A Vicious Cycle

prison cell

By Ned Hirst

prison cell

The Australian people are not as philosophically opposed to capital punishment as politicians’ rhetoric surrounding the impending executions of Andrew Chan and Myuran Sukumaran might have you believe. A 2009 Roy Morgan poll found only 29% of Australians supported the death penalty, but in 2005 another poll, also conducted by Roy Morgan, found that 77% of us favoured the death penalty for the Bali bombers. This year’s now notorious triple j poll (Roy Morgan again) found that 52% of Australians thought the death penalty should be carried out on Australians convicted of drug offences overseas. Australians may be humanists, but only in the abstract.

It’s little wonder that this should be the case, given that there is not even a consensus about what the criminal justice system is supposed to achieve. If the purpose is to punish, then the death penalty is its logical conclusion. Those of us most staunchly opposed to the death penalty cite the argument that criminal justice should be rehabilitative, but our prison system systemically fails to rehabilitate offenders. The Australian Institute of Criminology reports the rate of recidivism nationwide is 60%. It’s a wonder it isn’t higher. Is there any sense to taking disturbed, violent and often disadvantaged people, locking them together in a brutalising environment rife with physical and sexual violence and then releasing them at the end of their sentence expecting them to be model citizens? I once observed a judge telling a young offender “some people come out scarred not because they come out as convicted criminals but because of what happened on the inside.” We know this, so why do we send them there?

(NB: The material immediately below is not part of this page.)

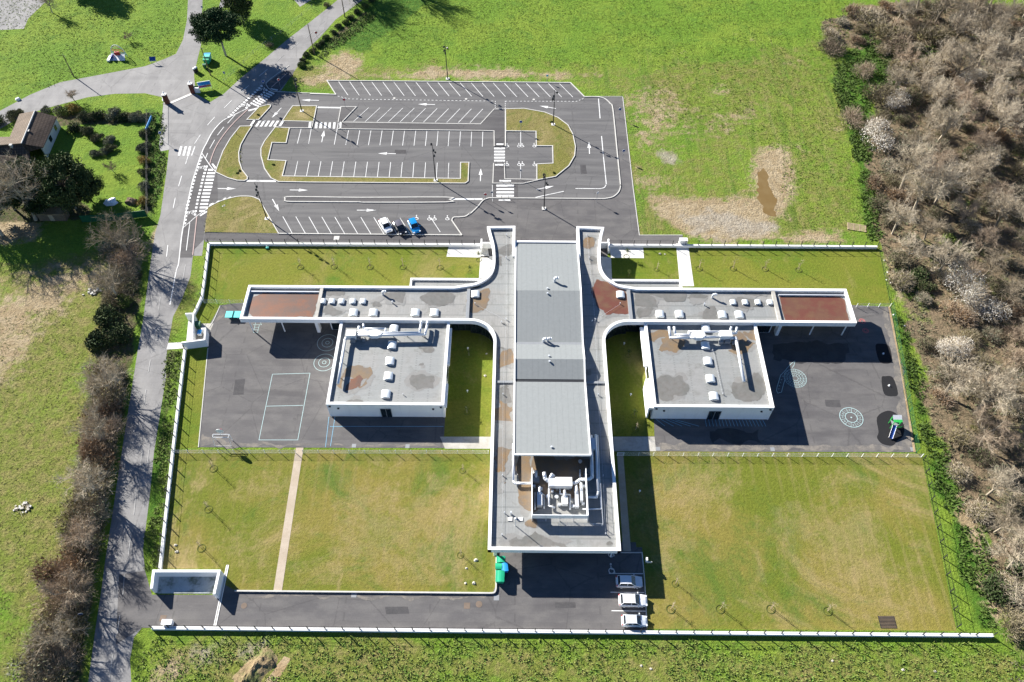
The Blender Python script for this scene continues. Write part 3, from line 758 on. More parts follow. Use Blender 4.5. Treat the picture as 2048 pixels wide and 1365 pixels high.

Of course any state politician knows that being soft on crime is an election-loser. It’s a vicious cycle and it will take either bipartisanship or superhuman political courage to crack it. Nevertheless it seems obvious we would achieve better rehabilitative outcomes if we set out to rehabilitate. The hopeless, tragic irony is that Chan and Sukumaran have, in spite of the odds, rehabilitated. Opposing the death penalty, the prisoner governor said Chan “organises courses in prison, leads the English-language church service and is a mentor to many.” Sukumaran teaches English and computer courses to prisoners. We could feel confident in their return to society, but senselessly it seems now they will never be given that opportunity. If anything is learnt from this, it should be not only to oppose capital punishment everywhere, but to take the hard steps to reform our own justice system.